[Scenes as source code]
■ ■ ■ ■ ■
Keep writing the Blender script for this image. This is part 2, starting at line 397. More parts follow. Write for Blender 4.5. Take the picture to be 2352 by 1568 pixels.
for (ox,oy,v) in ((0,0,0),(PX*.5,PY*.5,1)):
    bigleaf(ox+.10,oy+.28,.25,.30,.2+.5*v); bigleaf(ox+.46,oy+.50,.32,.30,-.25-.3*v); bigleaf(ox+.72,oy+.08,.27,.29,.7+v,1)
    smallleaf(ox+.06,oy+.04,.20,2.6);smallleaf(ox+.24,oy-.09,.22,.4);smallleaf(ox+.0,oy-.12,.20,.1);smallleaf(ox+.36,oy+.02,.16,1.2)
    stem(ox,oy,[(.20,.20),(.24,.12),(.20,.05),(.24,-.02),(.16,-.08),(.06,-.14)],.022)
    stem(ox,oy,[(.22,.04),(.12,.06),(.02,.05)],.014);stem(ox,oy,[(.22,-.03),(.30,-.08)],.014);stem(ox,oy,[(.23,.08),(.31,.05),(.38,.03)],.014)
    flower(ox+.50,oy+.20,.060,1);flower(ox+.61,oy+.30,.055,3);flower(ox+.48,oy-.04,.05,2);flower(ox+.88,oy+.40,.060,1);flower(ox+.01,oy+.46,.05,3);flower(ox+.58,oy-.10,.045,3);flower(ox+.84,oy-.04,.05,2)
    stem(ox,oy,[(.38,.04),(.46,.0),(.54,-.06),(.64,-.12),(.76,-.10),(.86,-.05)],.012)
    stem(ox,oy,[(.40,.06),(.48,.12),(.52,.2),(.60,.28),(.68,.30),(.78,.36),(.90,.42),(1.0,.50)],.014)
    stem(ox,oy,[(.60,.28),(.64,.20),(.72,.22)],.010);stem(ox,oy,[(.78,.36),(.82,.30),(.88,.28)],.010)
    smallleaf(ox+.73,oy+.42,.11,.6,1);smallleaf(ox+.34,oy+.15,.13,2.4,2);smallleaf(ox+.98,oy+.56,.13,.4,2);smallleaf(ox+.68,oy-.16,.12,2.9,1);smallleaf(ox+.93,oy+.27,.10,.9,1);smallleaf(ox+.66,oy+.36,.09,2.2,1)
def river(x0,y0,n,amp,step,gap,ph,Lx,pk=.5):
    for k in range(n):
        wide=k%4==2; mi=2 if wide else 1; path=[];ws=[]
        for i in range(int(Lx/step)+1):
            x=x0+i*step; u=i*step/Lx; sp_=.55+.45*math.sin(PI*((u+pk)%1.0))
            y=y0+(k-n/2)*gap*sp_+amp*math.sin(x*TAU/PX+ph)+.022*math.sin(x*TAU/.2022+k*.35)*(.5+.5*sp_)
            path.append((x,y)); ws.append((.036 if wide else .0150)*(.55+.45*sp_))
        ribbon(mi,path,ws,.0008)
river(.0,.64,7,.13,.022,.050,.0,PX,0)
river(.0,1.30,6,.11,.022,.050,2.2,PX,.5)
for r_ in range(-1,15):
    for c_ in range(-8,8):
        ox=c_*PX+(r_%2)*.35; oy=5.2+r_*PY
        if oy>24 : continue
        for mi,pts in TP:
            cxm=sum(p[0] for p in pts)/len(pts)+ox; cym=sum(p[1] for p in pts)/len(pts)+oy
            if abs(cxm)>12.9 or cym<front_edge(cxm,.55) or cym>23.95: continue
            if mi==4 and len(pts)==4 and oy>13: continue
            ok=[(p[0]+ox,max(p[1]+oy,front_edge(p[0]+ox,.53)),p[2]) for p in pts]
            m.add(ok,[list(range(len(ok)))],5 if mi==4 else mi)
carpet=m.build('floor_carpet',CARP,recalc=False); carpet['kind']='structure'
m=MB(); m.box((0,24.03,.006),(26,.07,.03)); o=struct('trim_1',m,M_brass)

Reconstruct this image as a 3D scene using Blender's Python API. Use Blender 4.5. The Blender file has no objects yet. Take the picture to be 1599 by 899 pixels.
■ ■ ■ ■ ■
### EXERCISE OBJECTIVE
All lines of the data above that include the word "Take" must be shown.

### IN RESPONSE
Keep writing the Blender script for this image. This is part 2, starting at line 397. More parts follow. Write for Blender 4.5. Take the picture to be 2352 by 1568 pixels.
Reconstruct this image as a 3D scene using Blender's Python API. Use Blender 4.5. The Blender file has no objects yet. Take the picture to be 1599 by 899 pixels.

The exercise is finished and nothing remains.